Multilateral development banks (MDBs) have agreed to deepen coordination and collaboration as part of a renewed effort to improve the effectiveness of development finance across emerging markets. The commitment, announced during high-level meetings in April 2026, brings together major institutions including the World Bank, African Development Bank, and Asian Development Bank, as they respond to growing pressure to deliver measurable economic outcomes, as reported by Punch and CNBC Africa.
The initiative centres on developing a unified framework to better measure the impact of MDB-funded projects, particularly in areas such as job creation, income growth, and economic inclusion. Officials said the approach will align methodologies across institutions, enabling more consistent tracking of both the quantity and quality of employment outcomes generated by development investments.
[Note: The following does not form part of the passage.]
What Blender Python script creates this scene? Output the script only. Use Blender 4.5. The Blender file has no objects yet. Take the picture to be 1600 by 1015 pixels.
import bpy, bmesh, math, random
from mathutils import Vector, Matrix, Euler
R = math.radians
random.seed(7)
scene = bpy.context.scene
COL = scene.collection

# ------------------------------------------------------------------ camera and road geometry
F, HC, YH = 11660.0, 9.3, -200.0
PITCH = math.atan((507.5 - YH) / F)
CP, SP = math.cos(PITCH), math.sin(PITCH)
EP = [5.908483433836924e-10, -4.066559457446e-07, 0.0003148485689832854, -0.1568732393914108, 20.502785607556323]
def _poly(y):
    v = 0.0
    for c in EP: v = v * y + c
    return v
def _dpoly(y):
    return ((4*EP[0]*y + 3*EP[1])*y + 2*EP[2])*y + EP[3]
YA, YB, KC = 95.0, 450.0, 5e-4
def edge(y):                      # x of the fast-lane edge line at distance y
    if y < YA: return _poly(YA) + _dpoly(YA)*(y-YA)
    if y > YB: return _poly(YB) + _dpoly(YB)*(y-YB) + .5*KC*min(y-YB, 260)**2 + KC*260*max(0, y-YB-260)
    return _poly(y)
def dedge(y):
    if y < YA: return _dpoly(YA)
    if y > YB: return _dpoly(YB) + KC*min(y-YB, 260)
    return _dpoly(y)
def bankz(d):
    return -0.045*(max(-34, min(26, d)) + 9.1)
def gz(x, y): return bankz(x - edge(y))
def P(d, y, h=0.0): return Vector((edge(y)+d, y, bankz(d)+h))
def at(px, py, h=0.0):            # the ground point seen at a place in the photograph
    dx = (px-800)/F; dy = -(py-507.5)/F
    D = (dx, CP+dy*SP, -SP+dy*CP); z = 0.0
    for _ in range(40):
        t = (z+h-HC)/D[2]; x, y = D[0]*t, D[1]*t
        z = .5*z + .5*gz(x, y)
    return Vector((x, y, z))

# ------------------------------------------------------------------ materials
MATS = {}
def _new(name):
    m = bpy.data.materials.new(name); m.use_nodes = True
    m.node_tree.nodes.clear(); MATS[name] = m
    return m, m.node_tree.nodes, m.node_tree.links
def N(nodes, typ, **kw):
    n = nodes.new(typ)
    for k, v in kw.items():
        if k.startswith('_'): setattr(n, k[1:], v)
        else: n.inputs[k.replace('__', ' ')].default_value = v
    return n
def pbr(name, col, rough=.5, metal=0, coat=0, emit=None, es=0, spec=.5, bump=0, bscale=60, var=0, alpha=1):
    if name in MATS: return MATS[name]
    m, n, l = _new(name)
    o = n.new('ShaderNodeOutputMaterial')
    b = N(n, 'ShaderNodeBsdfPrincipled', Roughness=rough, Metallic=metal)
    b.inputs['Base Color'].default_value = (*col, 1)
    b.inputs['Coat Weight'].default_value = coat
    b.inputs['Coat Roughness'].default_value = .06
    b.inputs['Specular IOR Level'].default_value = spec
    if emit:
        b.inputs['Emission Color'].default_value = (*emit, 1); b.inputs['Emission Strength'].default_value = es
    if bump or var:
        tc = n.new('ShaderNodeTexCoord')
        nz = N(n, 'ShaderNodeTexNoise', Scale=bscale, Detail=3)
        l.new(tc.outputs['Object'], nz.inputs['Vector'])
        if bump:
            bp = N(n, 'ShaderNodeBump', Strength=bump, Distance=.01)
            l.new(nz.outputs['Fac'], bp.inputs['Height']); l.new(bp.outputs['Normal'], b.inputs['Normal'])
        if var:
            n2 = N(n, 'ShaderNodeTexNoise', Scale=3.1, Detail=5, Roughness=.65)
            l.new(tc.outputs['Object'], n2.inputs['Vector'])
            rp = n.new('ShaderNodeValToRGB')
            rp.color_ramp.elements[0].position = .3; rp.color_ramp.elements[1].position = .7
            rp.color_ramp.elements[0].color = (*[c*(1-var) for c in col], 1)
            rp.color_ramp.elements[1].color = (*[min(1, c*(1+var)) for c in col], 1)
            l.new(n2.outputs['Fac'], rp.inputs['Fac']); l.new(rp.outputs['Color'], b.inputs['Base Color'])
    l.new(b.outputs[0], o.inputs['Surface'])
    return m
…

MDBs noted that closer coordination will also involve stronger partnerships with the private sector and international organisations, including the International Labour Organisation, to ensure broader stakeholder alignment. The move comes amid increasing scrutiny from governments and investors, who are demanding clearer evidence of how large-scale financing translates into tangible social and economic benefits.
The pledge reflects a broader shift in global development finance toward outcome-driven collaboration and efficiency. As funding needs rise and aid budgets tighten, deeper coordination among MDBs is expected to enhance capital deployment, reduce duplication, and strengthen the overall impact of development financing in addressing unemployment, poverty, and economic inequality worldwide.